>> Start Recorded data

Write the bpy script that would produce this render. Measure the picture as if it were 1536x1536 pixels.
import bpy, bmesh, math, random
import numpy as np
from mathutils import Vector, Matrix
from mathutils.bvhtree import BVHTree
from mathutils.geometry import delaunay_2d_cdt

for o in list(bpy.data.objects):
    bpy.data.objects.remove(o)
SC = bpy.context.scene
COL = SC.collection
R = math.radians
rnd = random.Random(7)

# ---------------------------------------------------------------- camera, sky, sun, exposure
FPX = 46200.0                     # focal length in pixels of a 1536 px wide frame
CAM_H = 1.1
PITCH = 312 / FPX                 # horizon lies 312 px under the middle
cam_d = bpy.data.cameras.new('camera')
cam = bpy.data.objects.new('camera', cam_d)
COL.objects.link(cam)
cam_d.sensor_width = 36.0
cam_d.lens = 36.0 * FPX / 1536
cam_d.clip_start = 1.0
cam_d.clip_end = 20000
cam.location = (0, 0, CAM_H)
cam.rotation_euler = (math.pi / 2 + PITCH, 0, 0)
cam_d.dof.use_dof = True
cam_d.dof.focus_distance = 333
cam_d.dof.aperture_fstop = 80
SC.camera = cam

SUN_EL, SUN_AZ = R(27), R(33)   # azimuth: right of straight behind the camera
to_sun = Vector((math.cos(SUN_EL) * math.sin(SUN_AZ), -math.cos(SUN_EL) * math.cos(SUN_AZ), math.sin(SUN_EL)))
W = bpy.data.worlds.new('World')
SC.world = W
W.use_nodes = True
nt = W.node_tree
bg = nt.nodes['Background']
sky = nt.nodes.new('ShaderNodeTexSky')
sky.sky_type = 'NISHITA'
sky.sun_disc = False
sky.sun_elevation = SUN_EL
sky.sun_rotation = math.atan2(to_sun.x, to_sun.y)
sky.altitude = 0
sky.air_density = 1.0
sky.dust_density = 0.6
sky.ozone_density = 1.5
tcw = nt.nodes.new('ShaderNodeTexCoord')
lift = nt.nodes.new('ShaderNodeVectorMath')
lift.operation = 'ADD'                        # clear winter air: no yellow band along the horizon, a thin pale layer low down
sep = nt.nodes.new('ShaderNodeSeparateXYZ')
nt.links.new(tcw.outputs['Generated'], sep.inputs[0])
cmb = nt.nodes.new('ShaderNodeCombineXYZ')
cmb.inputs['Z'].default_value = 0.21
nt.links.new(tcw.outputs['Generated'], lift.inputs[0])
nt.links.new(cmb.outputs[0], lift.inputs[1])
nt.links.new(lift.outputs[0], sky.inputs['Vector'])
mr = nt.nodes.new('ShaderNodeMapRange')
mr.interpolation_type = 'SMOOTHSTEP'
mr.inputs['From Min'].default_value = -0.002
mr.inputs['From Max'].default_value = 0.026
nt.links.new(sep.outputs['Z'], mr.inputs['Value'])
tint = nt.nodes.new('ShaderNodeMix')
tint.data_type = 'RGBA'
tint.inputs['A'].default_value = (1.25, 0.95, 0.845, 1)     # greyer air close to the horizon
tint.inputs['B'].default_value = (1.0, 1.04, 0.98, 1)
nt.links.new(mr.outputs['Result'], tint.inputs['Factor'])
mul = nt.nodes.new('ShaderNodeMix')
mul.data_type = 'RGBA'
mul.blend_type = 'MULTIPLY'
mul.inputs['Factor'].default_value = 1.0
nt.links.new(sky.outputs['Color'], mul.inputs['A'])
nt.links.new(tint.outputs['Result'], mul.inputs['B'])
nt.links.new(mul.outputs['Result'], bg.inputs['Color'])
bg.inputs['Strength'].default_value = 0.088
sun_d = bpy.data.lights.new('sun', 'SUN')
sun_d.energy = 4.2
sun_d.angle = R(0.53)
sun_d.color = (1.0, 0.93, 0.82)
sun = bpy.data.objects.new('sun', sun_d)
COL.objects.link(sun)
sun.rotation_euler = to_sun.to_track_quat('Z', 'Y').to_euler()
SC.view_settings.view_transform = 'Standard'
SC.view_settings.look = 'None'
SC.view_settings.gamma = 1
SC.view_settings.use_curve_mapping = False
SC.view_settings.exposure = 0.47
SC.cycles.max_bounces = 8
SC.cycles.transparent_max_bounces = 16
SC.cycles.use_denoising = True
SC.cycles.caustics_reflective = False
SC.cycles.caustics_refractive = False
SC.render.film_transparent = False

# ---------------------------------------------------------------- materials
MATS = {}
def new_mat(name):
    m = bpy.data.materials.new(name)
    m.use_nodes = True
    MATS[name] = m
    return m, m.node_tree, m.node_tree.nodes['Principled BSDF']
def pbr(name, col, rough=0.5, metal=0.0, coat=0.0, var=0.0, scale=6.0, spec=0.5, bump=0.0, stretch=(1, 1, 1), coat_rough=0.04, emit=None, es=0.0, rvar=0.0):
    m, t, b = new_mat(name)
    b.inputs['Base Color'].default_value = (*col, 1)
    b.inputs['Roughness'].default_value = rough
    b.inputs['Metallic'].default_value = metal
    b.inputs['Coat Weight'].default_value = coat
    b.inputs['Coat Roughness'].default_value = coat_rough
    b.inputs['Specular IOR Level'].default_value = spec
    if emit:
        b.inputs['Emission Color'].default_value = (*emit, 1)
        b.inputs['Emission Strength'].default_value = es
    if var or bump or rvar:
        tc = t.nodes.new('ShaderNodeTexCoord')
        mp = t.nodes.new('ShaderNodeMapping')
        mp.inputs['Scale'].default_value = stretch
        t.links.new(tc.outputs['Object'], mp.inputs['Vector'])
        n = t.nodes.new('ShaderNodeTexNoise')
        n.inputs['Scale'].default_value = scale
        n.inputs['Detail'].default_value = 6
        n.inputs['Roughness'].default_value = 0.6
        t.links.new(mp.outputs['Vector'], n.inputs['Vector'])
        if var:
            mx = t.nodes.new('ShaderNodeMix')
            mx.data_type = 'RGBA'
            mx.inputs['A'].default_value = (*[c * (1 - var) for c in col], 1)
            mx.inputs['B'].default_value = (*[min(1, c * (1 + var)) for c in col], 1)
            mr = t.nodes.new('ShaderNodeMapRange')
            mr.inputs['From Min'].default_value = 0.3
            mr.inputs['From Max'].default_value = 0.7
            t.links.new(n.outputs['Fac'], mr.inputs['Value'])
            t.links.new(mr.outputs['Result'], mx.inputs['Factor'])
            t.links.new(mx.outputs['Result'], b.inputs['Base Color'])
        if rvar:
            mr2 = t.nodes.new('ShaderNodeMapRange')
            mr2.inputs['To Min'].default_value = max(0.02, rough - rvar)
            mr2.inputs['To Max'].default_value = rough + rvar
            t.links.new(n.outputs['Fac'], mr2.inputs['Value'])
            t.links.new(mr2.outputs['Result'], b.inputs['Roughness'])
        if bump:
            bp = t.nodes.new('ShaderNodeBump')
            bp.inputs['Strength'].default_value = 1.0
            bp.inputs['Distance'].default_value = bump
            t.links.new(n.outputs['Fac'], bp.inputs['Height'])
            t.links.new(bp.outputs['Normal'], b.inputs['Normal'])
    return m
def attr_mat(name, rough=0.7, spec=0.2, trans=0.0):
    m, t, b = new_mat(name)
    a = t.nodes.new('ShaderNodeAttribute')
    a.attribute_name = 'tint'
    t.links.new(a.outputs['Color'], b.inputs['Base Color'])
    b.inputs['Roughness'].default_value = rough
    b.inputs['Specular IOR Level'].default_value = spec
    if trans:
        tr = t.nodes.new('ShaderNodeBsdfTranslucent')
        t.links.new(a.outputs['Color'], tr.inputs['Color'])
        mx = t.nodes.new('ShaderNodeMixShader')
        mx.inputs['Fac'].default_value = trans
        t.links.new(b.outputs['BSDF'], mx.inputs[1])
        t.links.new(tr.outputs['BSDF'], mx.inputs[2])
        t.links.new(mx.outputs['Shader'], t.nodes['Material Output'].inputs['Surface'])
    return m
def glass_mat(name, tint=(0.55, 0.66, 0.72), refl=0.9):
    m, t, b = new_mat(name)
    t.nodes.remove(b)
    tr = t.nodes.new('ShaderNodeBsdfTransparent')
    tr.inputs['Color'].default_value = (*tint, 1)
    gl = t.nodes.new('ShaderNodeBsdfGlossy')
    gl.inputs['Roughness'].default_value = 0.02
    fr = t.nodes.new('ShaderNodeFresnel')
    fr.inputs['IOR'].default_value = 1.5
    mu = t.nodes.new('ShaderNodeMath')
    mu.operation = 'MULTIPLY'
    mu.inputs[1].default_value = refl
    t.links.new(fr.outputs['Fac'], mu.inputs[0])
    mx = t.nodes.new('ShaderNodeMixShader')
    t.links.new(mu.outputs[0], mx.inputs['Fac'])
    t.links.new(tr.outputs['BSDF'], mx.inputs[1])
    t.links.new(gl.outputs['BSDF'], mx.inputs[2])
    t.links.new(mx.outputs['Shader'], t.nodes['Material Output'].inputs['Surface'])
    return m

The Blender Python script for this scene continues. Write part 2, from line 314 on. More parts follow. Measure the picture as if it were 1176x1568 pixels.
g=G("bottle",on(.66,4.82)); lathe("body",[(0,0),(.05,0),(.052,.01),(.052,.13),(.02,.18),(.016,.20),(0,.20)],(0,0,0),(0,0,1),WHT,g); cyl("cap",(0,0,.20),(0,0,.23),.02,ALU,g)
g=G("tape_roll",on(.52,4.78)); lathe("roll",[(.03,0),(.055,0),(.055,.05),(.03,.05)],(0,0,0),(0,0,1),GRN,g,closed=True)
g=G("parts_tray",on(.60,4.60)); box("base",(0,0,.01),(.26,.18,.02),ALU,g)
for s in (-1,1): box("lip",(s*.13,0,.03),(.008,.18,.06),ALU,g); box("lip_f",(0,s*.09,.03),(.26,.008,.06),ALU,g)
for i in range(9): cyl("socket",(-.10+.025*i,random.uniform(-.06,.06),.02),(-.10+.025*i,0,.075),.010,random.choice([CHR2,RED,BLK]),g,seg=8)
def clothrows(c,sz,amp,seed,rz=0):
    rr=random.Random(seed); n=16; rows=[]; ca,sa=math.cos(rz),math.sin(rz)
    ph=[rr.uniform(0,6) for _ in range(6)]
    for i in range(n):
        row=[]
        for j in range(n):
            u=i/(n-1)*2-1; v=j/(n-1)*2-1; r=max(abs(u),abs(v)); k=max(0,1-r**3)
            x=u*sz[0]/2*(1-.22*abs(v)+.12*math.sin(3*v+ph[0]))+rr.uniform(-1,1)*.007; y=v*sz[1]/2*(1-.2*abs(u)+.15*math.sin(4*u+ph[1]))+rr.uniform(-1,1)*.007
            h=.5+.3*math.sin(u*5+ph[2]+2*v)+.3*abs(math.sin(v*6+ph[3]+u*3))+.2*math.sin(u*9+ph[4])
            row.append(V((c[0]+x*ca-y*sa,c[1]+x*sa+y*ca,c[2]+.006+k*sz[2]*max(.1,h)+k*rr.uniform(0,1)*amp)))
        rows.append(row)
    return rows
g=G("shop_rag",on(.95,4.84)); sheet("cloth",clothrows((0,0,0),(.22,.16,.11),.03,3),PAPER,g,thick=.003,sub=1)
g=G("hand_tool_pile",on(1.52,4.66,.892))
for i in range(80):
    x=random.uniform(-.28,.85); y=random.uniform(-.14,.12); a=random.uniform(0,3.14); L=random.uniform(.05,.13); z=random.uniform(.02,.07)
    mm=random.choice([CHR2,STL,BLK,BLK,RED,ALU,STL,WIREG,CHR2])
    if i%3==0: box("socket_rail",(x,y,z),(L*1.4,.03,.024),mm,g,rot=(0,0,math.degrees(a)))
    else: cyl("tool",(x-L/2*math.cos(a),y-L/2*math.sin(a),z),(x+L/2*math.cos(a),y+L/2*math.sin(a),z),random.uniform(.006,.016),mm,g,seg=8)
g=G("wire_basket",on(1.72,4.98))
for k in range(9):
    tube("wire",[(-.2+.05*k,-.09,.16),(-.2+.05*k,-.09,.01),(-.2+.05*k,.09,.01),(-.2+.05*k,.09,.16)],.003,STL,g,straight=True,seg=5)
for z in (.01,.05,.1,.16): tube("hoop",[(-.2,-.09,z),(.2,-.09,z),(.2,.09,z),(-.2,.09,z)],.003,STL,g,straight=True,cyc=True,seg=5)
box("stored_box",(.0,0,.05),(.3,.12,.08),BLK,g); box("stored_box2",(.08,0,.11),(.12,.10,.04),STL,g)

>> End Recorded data

Up to and including the line with "SC.camera = cam", print every line of the records from the start.

Write the bpy script that would produce this render. Measure the picture as if it were 1536x1536 pixels.
import bpy, bmesh, math, random
import numpy as np
from mathutils import Vector, Matrix
from mathutils.bvhtree import BVHTree
from mathutils.geometry import delaunay_2d_cdt

for o in list(bpy.data.objects):
    bpy.data.objects.remove(o)
SC = bpy.context.scene
COL = SC.collection
R = math.radians
rnd = random.Random(7)

# ---------------------------------------------------------------- camera, sky, sun, exposure
FPX = 46200.0                     # focal length in pixels of a 1536 px wide frame
CAM_H = 1.1
PITCH = 312 / FPX                 # horizon lies 312 px under the middle
cam_d = bpy.data.cameras.new('camera')
cam = bpy.data.objects.new('camera', cam_d)
COL.objects.link(cam)
cam_d.sensor_width = 36.0
cam_d.lens = 36.0 * FPX / 1536
cam_d.clip_start = 1.0
cam_d.clip_end = 20000
cam.location = (0, 0, CAM_H)
cam.rotation_euler = (math.pi / 2 + PITCH, 0, 0)
cam_d.dof.use_dof = True
cam_d.dof.focus_distance = 333
cam_d.dof.aperture_fstop = 80
SC.camera = cam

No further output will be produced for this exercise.